Il motivo è infondato.
A norma dell'art. 39 dell'allora vigente statuto della Regione Piemonte (approvato con L. 22 maggio 1971, n. 338) la Giunta "è
tenuta a predisporre ...i piani settoriali da sottoporre all'approvazione del Consiglio e ne cura l'attuazione". Nella specie, si tratta della fase dell'adozione e delle misure di salvaguardia del P.T.A., che sono di sicura competenza della Giunta.
Nel quarto motivo la ricorrente sostiene che l'art. 14 disp. att. Piano sarebbe illegittimo laddove conferisce efficacia immediata alle previsioni relative all'area monografica dell'Alto Sesia e, dunque, di fatto dispone l'immediata entrata in vigore delle stesse prima che sia completato l'iter richiesto dalla legge per l'approvazione definitiva dello strumento. Così ponendosi in contrasto con il più volte citato art. 44, secondo il quale il Piano in questione diventa efficace solo a seguito della sua approvazione da parte del Consiglio Regionale.
Il motivo è infondato.
Il D.Lgs. n. 152 del 1999, menzionato art. 44 stabilisce che "...le Regioni, sentite le Province, previa adozione delle eventuali misure di salvaguardia, adottano il piano di tutela delle acque e lo trasmettono alle competenti autorità di bacino". L'art. 14 del P.T.A. contiene, appunto, le misure di salvaguardia correlate alle previsioni del piano in formazione, utili ad evitare che nei tempi necessari per l'approvazione del piano siano svolte attività con esso contrastanti. Nessun contrasto è, dunque, riscontrabile tra l'art. 14 del Piano e la disposizione di cui al citato art. 44. Il quinto motivo censura la sentenza nel punto in cui ha affermato che la società non è titolare di un diritto soggettivo all'approvazione del progetto definitivo e che il suo interesse allo sfruttamento delle acque è "recessivo" rispetto ad altri interessi pubblici ritenuti preponderanti dalla Regione. La società sostiene, invece, che il proprio diritto alla derivazione delle acque non sarebbe comprimibile ad opera di un provvedimento amministrativo quale è il P.T.A..
Il motivo è infondato.
Basti dire in proposito che - come s'è già visto in precedenza - il progetto esecutivo presentato dalla società ricorrente è stato presentato alla Provincia di Vercelli ed il relativo procedimento d'approvazione è stato sospeso dalla Provincia stessa, proprio in attuazione delle menzionate misure di salvaguardia. Circostanza, questa, che esclude (come correttamente affermato nella sentenza impugnata) l'avvenuto radicamento di un diritto soggettivo all'espletamento dell'attività richiesta.

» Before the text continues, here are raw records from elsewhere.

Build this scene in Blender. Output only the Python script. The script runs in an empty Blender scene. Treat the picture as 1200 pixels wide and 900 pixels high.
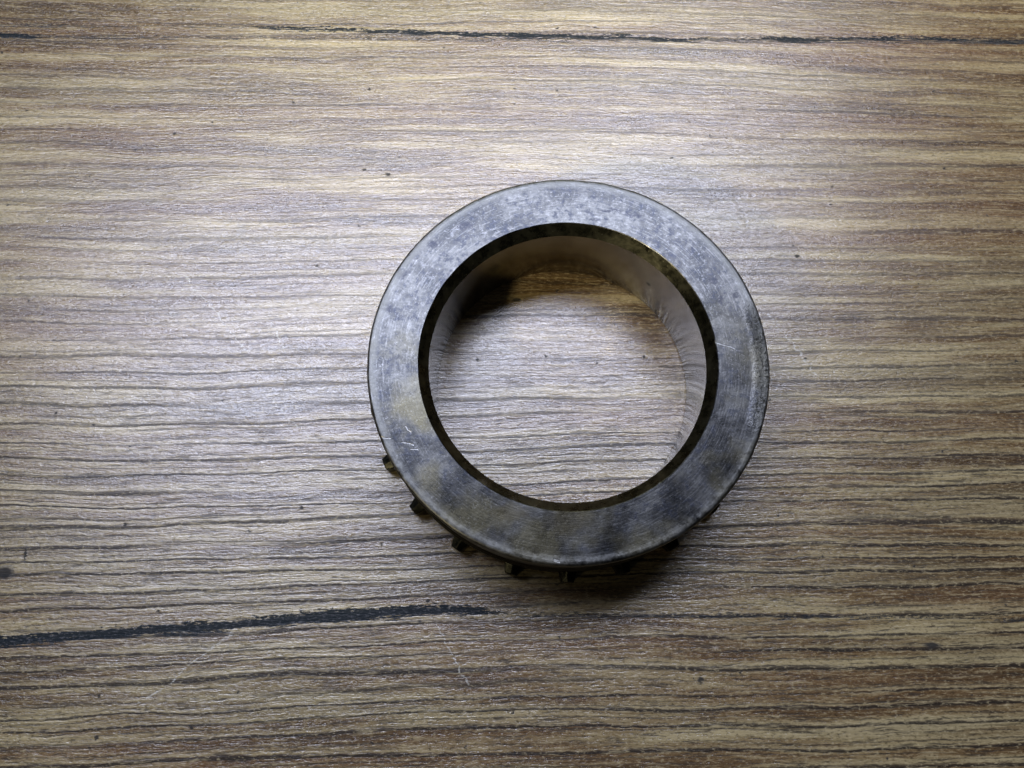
import bpy, bmesh, math
from mathutils import Vector, noise

scene = bpy.context.scene
MM = 0.001

# ------------------------------------------------------------------ camera
cam_data = bpy.data.cameras.new('camera')
cam = bpy.data.objects.new('camera', cam_data)
scene.collection.objects.link(cam)
cam.location = (-8.20 * MM, -33.72 * MM, 129.89 * MM)
cam.rotation_mode = 'XYZ'
cam.rotation_euler = (math.radians(14.778), 0.0, math.radians(0.456))
cam_data.sensor_fit = 'HORIZONTAL'
cam_data.sensor_width = 36.0
cam_data.lens = 36.0 * 919.85 / 1200.0
cam_data.clip_start = 0.004
cam_data.clip_end = 20.0
scene.camera = cam

# ------------------------------------------------------------------ world (a dim room)
world = bpy.data.worlds.new('World')
scene.world = world
world.use_nodes = True
wbg = world.node_tree.nodes['Background']
wbg.inputs['Color'].default_value = (0.95, 1.0, 0.93, 1)
wbg.inputs['Strength'].default_value = 0.010

# ------------------------------------------------------------------ lamps
def aim(o, target):
    d = Vector(target) - o.location
    o.rotation_euler = d.to_track_quat('-Z', 'Y').to_euler()

def area_lamp(name, loc, target, sx, sy, watts, colour):
    d = bpy.data.lights.new(name, 'AREA')
    d.shape = 'RECTANGLE'
    d.size, d.size_y = sx, sy
    d.energy, d.color = watts, colour
    o = bpy.data.objects.new(name, d)
    scene.collection.objects.link(o)
    o.location = loc
    aim(o, target)
    return o

# wide cool panel lamp over the far side of the desk, a weaker warm lamp beyond it,
# and a small warm shaded lamp low on the left
area_lamp('panel_lamp', (-0.052, 0.184, 0.42), (0, 0.02, 0), 0.54, 0.125, 3.95, (0.72, 0.78, 1.0))
area_lamp('far_lamp', (-0.03, 0.52, 0.29), (0.0, 0.14, 0), 0.45, 0.18, 0.6, (0.98, 1.0, 0.62))
sd = bpy.data.lights.new('desk_lamp', 'SPOT')
sd.energy, sd.color = 38.0, (1.0, 0.88, 0.60)
sd.spot_size, sd.spot_blend, sd.shadow_soft_size = math.radians(15.5), 1.0, 0.04
so = bpy.data.objects.new('desk_lamp', sd)
scene.collection.objects.link(so)
so.location = (-0.42, -0.36, 0.50)
aim(so, (0.025, 0.12, 0))

# ------------------------------------------------------------------ exposure
scene.view_settings.view_transform = 'Standard'
scene.view_settings.look = 'None'
scene.view_settings.exposure = 0.0
scene.view_settings.gamma = 1.0
scene.view_settings.use_curve_mapping = False

scene.cycles.max_bounces = 5
scene.cycles.diffuse_bounces = 2
scene.cycles.glossy_bounces = 3

# ------------------------------------------------------------------ wear marks, in millimetres on the desk / on the ring's face
STREAK_LOW = ([(-120, -44.6), (-96.7, -42.8), (-88.8, -42.1), (-71.5, -40.6), (-52.7, -39.4), (-42.7, -38.2), (-32.6, -37.6), (-19, -36.6), (-13.6, -36.8), (-9, -37.3), (110, -37.3)],
              [(-120, 0.6), (-88.8, 0.7), (-71.5, 0.6), (-60, 0.7), (-42.7, 0.75), (-32, 0.85), (-19, 0.65), (-13.6, 0.4), (-8.5, 0.0), (110, 0.0)])
STREAK_HIGH = ([(-120, 72), (-58.8, 71.9), (-42.2, 71.4), (-15.6, 70.5), (14.1, 70.1), (24, 69.6), (38.9, 70.1), (50.4, 69.8), (67, 70.4), (83.4, 69.9), (110, 69.6)],
               [(-120, 0.0), (-60, 0.0), (-55, 0.3), (-42, 0.22), (-15.6, 0.42), (14, 0.36), (24, 0.2), (30, 0.05), (37, 0.1), (45, 0.45), (52, 0.2), (67, 0.28), (84, 0.22), (110, 0.2)])
STREAK_CORNER = ([(-120, 70.1), (-108, 69.7), (-101.6, 69.4), (110, 69.4)],
                 [(-120, 0.6), (-108, 0.6), (-103, 0.45), (-99, 0.0), (110, 0.0)])
SCRATCHES = [
    (-66.9, 19.7, -59.7, 12.2, 0.15),
    (-59.7, 12.2, -54.3, 6.3, 0.12),
    (-50.6, 11.0, -47.6, 6.0, 0.15),
    (-49.1, -2.8, -40.6, -10.8, 0.12),
    (2.3, 45.2, 6.2, 42.2, 0.12),
    (-52.0, -39.6, -57.5, -44.7, 0.18),
    (-57.5, -44.7, -66.0, -51.4, 0.15),
    (-20.3, -39.3, -14.7, -47.5, 0.12),
    (36.3, 13.3, 43.6, 3.2, 0.15),
]
SPECKS = [
    (-90.0, -31.6, 1.91, 1.18),
    (21.3, -46.9, 0.59, 0.59),
    (58.0, -41.5, 1.47, 0.59),
    (-31.6, 40.2, 0.59, 0.44),
    (42.3, 24.6, 0.44, 0.29),
    (-7.8, 15.8, 1.03, 0.37),
    (-2.6, 5.6, 0.29, 0.37),
    (-87.0, -28.6, 0.29, 1.32),
]
DENTS = [
    (-74.1, 34.3, 2.06, 0.74),
    (-57.5, 28.8, 1.18, 1.32),
    (-68.1, 12.8, 1.47, 0.59),
]
FACE_SPOTS = [
    (23.6, 10.0, 0.59, 0.59),
    (26.1, 10.6, 0.74, 0.59),
    (22.6, 13.0, 0.74, 0.88),
    (6.9, 24.8, 2.06, 0.37),
    (4.4, 23.3, 1.18, 0.29),
    (10.3, 24.0, 1.47, 0.44),
    (-16.1, 21.9, 1.32, 0.88),
    (19.7, 18.5, 0.29, 0.29),
    (-20.9, 18.9, 1.18, 0.74),
    (-25.8, 13.9, 1.32, 1.03),
    (-27.5, 8.2, 0.88, 0.74),
    (0.0, -23.9, 3.68, 2.06),
    (-8.3, -22.8, 2.94, 1.47),
]
FACE_SCRATCHES = [
    (-24.6, -12.7, -22.7, -13.1, 0.18),
    (-23.1, -13.8, -22.1, -13.8, 0.18),
    (22.3, 2.9, 25.1, 2.1, 0.18),
    (-27.9, -12.0, -26.2, -12.2, 0.22),
    (-24.1, -10.4, -23.2, -11.3, 0.15),
    (-2.2, -29.4, -1.6, -29.6, 0.37),
]

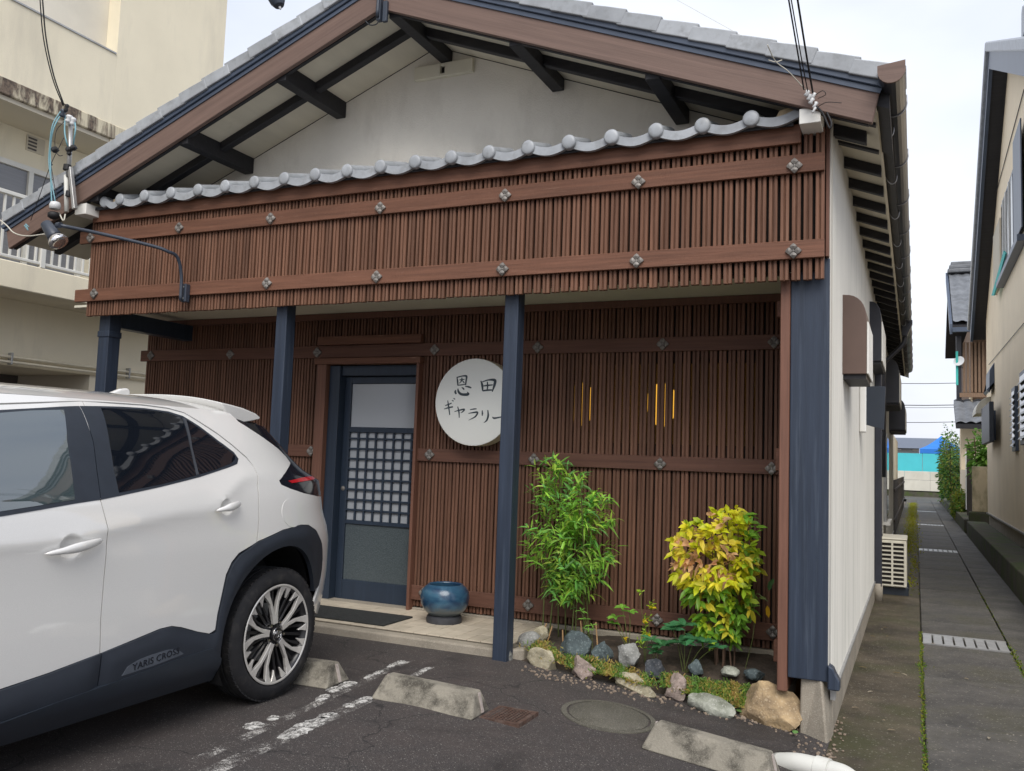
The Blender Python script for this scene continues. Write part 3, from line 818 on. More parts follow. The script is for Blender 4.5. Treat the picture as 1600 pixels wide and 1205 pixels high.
def resample(poly, step=.02):
    out = []
    n = len(poly)
    for i in range(n):
        a, b = Vector(poly[i]), Vector(poly[(i+1) % n]); k = max(1, int((b-a).length/step+.5))
        out += [a+(b-a)*(j/k) for j in range(k)]
    return out
def inside(p, poly):
    c = False; n = len(poly); j = n-1
    for i in range(n):
        a, b = poly[i], poly[j]
        if (a[1] > p[1]) != (b[1] > p[1]) and p[0] < (b[0]-a[0])*(p[1]-a[1])/(b[1]-a[1])+a[0]: c = not c
        j = i
    return c
def curve_panel(name, poly, m, parent, off=0., depth=.012, grid=.03, hole=None, mirror=True, bulge=0., smooth=True, dents=(), fade=None):
    """closed outline in (s, v), laid on the car's side surface with a folded-in rim"""
    P = resample(poly); n = len(P)
    g = []
    lo = (min(p.x for p in P), min(p.y for p in P)); hi = (max(p.x for p in P), max(p.y for p in P))
    i = lo[0]+grid/2
    tree = [(p.x, p.y) for p in P]
    while i < hi[0]:
        j = lo[1]+grid/2
        while j < hi[1]:
            if inside((i, j), tree) and min((p[0]-i)**2+(p[1]-j)**2 for p in tree) > (grid*.4)**2: g.append(Vector((i, j)))
            j += grid
        i += grid
    for ds, dv, dr, dd in dents:
        g = [p for p in g if math.hypot(p.x-ds, (p.y-dv)/.92) > dr*1.12]
        for rk in (1.06, 1.0, .93, .8, .6, .35):
            m_ = max(8, int(36*rk)); g += [Vector((ds+dr*rk*cos(2*pi*i_/m_), dv+dr*.92*rk*sin(2*pi*i_/m_))) for i_ in range(m_)]
    r = delaunay_2d_cdt([Vector((p.x, p.y)) for p in P]+g, [], [list(range(n))], 1, 1e-5)
    V2, F, OV = r[0], r[2], r[3]
    mb = MB(); vs = []
    for q in V2:
        o = off
        if bulge:
            d = min((p[0]-q.x)**2+(p[1]-q.y)**2 for p in tree)**.5
            o += bulge*smoothstep(0, .05, d)
        if fade: o = o*(1-.92*smoothstep(fade[0], fade[1], q.x))
        for ds, dv, dr, dd in dents:
            e = math.hypot(q.x-ds, (q.y-dv)/.92)/dr
            if e < 1: o -= dd*(1-e**6)*(.35+.65*(1-e*e))
        vs.append(CP(q.x, q.y)+CN(q.x, q.y)*o)
    # boundary edges for the rim
    ec = {}
    for f in F:
        for k in range(len(f)):
            e = (f[k], f[(k+1) % len(f)]); ec[tuple(sorted(e))] = ec.get(tuple(sorted(e)), 0)+1
    rim = {}; base = len(vs)
    fs = [tuple(f) for f in F]
    for e, c in ec.items():
        if c == 1:
            for q in e:
                if q not in rim:
                    rim[q] = len(vs); vs.append(CP(V2[q].x, V2[q].y)+CN(V2[q].x, V2[q].y)*(off-depth))
            fs.append((e[0], e[1], rim[e[1]], rim[e[0]]))
    mb.add(vs, fs)
    o = mb.build(name, m, parent, origin=WL['parked_car'], fix=False)
    bm = bmesh.new(); bm.from_mesh(o.data); bmesh.ops.recalc_face_normals(bm, faces=bm.faces)
    # make the outer skin face outwards
    f0 = max(bm.faces, key=lambda f: f.calc_area()); c_ = f0.calc_center_median()
    if f0.normal.x < 0 and f0.normal.y < .3:
        for f in bm.faces: f.normal_flip()
    bm.to_mesh(o.data); bm.free()
    if smooth: o.data.shade_smooth(); o.data.set_sharp_from_angle(angle=radians(38))
    if mirror: mirrored(o, parent)
    return o
def mirrored(o, parent):
    c = o.copy(); COL.objects.link(c); c.scale = (-1, 1, 1); WL[c.name] = WL[o.name].copy()
    if parent.name != 'parked_car' and (parent.name+'|m') in MIRR: c.parent = MIRR[parent.name+'|m']; c.scale = (1, 1, 1)
    MIRR[o.name+'|m'] = c
    return c
MIRR = {}
car = thing('parked_car', (CXC, 2.4, 0), 'white compact crossover car with black wheel-arch cladding backed against a parking stop', 'car')

m, n, l, b = _new('car_white')
b.inputs['Base Color'].default_value = (.66, .655, .63, 1); b.inputs['Roughness'].default_value = .32; b.inputs['Metallic'].default_value = .0
b.inputs['Coat Weight'].default_value = 1.; b.inputs['Coat Roughness'].default_value = .03; b.inputs['Coat IOR'].default_value = 1.7; b.inputs['Specular IOR Level'].default_value = .5
v_ = coords(n, l, (1, 1, 1), False); l.new(ramp(n, l, noise_node(n, l, v_, 900., 2), .35, .65, (.60, .595, .575), (.70, .695, .675)), b.inputs['Base Color'])
MATS['car_white'] = m
mat('car_black', (.018, .024, .034), .42, .1, 20., spec=.5, bump=.05, bscale=700.)
mat('car_cladding', (.019, .024, .034), .55, .12, 8., spec=.4, bump=.12, bscale=500.)
mat('car_gloss', (.008, .011, .018), .12, .05, spec=.6, coat=.6)
mat('car_dark', (.006, .006, .007), .8, .1)
mat('car_trim', (.05, .055, .065), .35, .05, spec=.5)
m, n, l, b = _new('car_glass'); b.inputs['Base Color'].default_value = (.006, .008, .012, 1); b.inputs['Roughness'].default_value = .02; b.inputs['Specular IOR Level'].default_value = .75
MATS['car_glass'] = m
m, n, l, b = _new('car_front_glass'); b.inputs['Base Color'].default_value = (.05, .07, .075, 1); b.inputs['Roughness'].default_value = .02; b.inputs['Specular IOR Level'].default_value = .9
b.inputs['IOR'].default_value = 1.9
MATS['car_front_glass'] = m
m, n, l, b = _new('tail_red'); b.inputs['Base Color'].default_value = (.45, .012, .02, 1); b.inputs['Roughness'].default_value = .15; b.inputs['Coat Weight'].default_value = .6; MATS['tail_red'] = m
mat('plate_grey', (.075, .086, .105), .45, .1, 20.)
mat('tyre', (.016, .016, .018), .75, .15, 30., spec=.3, dirt=((.06, .055, .05), 14., .5, .75, .6))
mat('rim_silver', (.60, .58, .55), .25, .05, metal=.4, spec=.6)
mat('rim_black', (.012, .012, .014), .3, .1, spec=.5)
mat('chrome', (.6, .6, .6), .15, .03, metal=1.)

drip = cv([(1.95,1.40),(2.1,1.435),(2.244,1.452),(2.42,1.467),(2.631,1.485),(2.804,1.490),(2.991,1.492),(3.122,1.486),(3.202,1.47),(3.267,1.425),(3.342,1.376),(3.38,1.317),(3.426,1.252),(3.439,1.209)])
rdoor = cv([(3.429,1.168),(3.415,1.115),(3.407,1.019),(3.402,.934),(3.389,.823)])
fseam = [(2.645,1.486),(2.606,1.398),(2.593,1.307),(2.567,1.17),(2.552,1.063),(2.560,1.004),(2.573,.939),(2.577,.842),(2.576,.73),(2.576,.58),(2.587,.444)]
clad = [(1.72,.36),(1.95,.375),(2.169,.392),(2.356,.41),(2.587,.444),(2.743,.466),(2.891,.491),(2.956,.492),(3.013,.478),(3.118,.441),(3.193,.42),(3.225,.418)]
arch = cv([(3.234,.422),(3.24,.498),(3.256,.576),(3.275,.673),(3.306,.73),(3.35,.769),(3.389,.823),(3.516,.869),(3.66,.885),(3.74,.879),(3.83,.844),(3.905,.774)])
blk = cv([(3.542,1.447),(3.621,1.411),(3.722,1.372),(3.854,1.315),(3.896,1.273),(3.875,1.238),(3.739,1.202),(3.615,1.164),(3.546,1.132),(3.552,1.111),(3.618,1.089),(3.742,1.061),(3.976,1.035)])
SE = CY0+HP-.002
G_ = .0022
def left_of(L, d): return [(s-d, v) for s, v in L]
# inner dark shell shows in the shut lines
shell = [(1.72, .20), (3.12, .20), (3.12, .42), (3.24, .55), (3.32, .74)]+cv([(3.389, .80), (3.516, .85), (3.66, .865), (3.8, .84), (3.95, .75), (4.1, .6), (4.2, .35)])+[(SE, .35), (SE, 1.48), (3.0, 1.48), (1.95, 1.39), (1.72, 1.02)]
curve_panel('inner_shell', shell, 'car_dark', car, -.016, .002, .05)
# front door
fd = [(s, v-.004) for s, v in drip if s < 2.63]
fdoor = curve_panel('front_door', [(1.75, .99)]+[(1.94, 1.385)]+fd[1:]+left_of(fseam, G_)+[(s, v+.003) for s, v in clad[::-1] if s < 2.57], 'car_white', car, grid=.022, dents=[(2.408, .884, .052, .016)])
rd = [(s-.002, v-.004) for s, v in drip if s > 2.65]
rdr = curve_panel('rear_door', left_of(fseam[::-1], -G_)+rd+left_of(rdoor, .0035)+[(s-.006, v+.012) for s, v in arch[:6][::-1]]+[(s, v+.003) for s, v in clad[::-1] if 2.6 < s < 3.2], 'car_white', car, grid=.022, dents=[(3.26, 1.005, .044, .014)])
# quarter panel with roof rail
q = [(s, v+.003) for s, v in drip if s < 3.1]+[(s+.004, v+.003) for s, v in drip if s > 3.1]+left_of(rdoor, -.0035)+[(s, v+.004) for s, v in arch[6:]]
q += cv([(3.940,.724),(3.960,.672),(3.960,.625),(3.950,.572),(3.930,.52),(3.900,.471),(3.875,.433),(3.875,.40),(3.99,.37),(4.10,.35),(4.3,.34)])+[(SE, .33), (SE, 1.0)]
q += [(s+.001, v-.003) for s, v in blk[::-1][:4]]+[(s-.004, v) for s, v in blk[::-1][4:]]
q += cv([(3.535, 1.4985)])+[(3.3, 1.499), (3.0, 1.499), (2.6, 1.4985), (2.2, 1.497), (1.98, 1.49)]
quarter = curve_panel('rear_quarter', q, 'car_white', car)
# black tail surround: hatch glass, pillar trim and lamp
tail = [(s+.001, v) for s, v in blk]+[(SE, 1.03), (SE, 1.46)]
tail_o = curve_panel('tail_surround', tail, 'car_gloss', car, -.001)
curve_panel('tail_lamp', cv([(3.615,1.130),(3.64,1.117),(3.812,1.132),(4.052,1.146),(4.052,1.160),(3.914,1.158),(3.77,1.149)]), 'tail_red', tail_o, .003, .006, .02)
# cladding: sill and arch
def circ(r, a0, a1, n=26, cy=3.715, cz=.36):
    out = []
    for i in range(n+1):
        a = a0+(a1-a0)*i/n; y, z = cy+(r if cos(a) < 0 else r*.86)*cos(a), cz+r*sin(a)
        out.append((s_of_y(y, z), z))
    return out
opening = circ(.372, radians(205), radians(-18))
ck = [(s, v) for s, v in clad]+arch+cv([(3.935,.726),(3.955,.672),(3.955,.625),(3.945,.572),(3.928,.53)])
opn = circ(.428, radians(20), radians(207), 30, 3.70, .36)
ckr = [(2.590, .4445)]+[p for p in ck if p[0] > 2.6]
claddn = curve_panel('wheel_arch_cladding', ckr+opn+[(3.30, .185), (2.9, .175), (2.590, .172)], 'car_cladding', car, .010, .03, .022, bulge=.012, fade=(3.80, 4.06))
curve_panel('sill_cladding', [p for p in ck if p[0] < 2.58]+[(2.5845, .4435), (2.5845, .172), (2.3, .17), (1.72, .17)], 'car_cladding', car, .010, .03, .03, bulge=.012)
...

Il sesto motivo censura la sentenza per violazione della L. n. 241 del 1990, art. 10 laddove afferma che le osservazioni a suo tempo
presentate all'Amministrazione dalla società (relative all'impraticabilità delle acque in questione a fini sportivi) furono esaminate e motivatamente disattese. Circostanza che, secondo la ricorrente, non corrisponderebbe a verità, in quanto la Delib. G.R. 17 gennaio 2005, pur prendendo formalmente in esame le osservazioni della ricorrente, non entra nel merito delle stesse. Il motivo è inammissibile.
A norma della L. n. 241 del 1990, art. 10, i soggetti nei confronti dei quali il provvedimento finale è destinato a produrre effetti hanno diritto di presentare memorie scritte e documenti, che l'amministrazione ha l'obbligo di valutare ove siano pertinenti all'oggetto del procedimento. La ricorrente, per consentire alla Corte di valutare la fondatezza della censura, avrebbe dovuto trascrivere sia il contenuto delle memorie presentate all'Amministrazione, sia il provvedimento. Trascrizione omessa, con conseguente difetto di autosufficienza del motivo. In conclusione, il ricorso deve essere respinto, con condanna della ricorrente a rivalere le controparti delle spese sopportate nel giudizio di cassazione.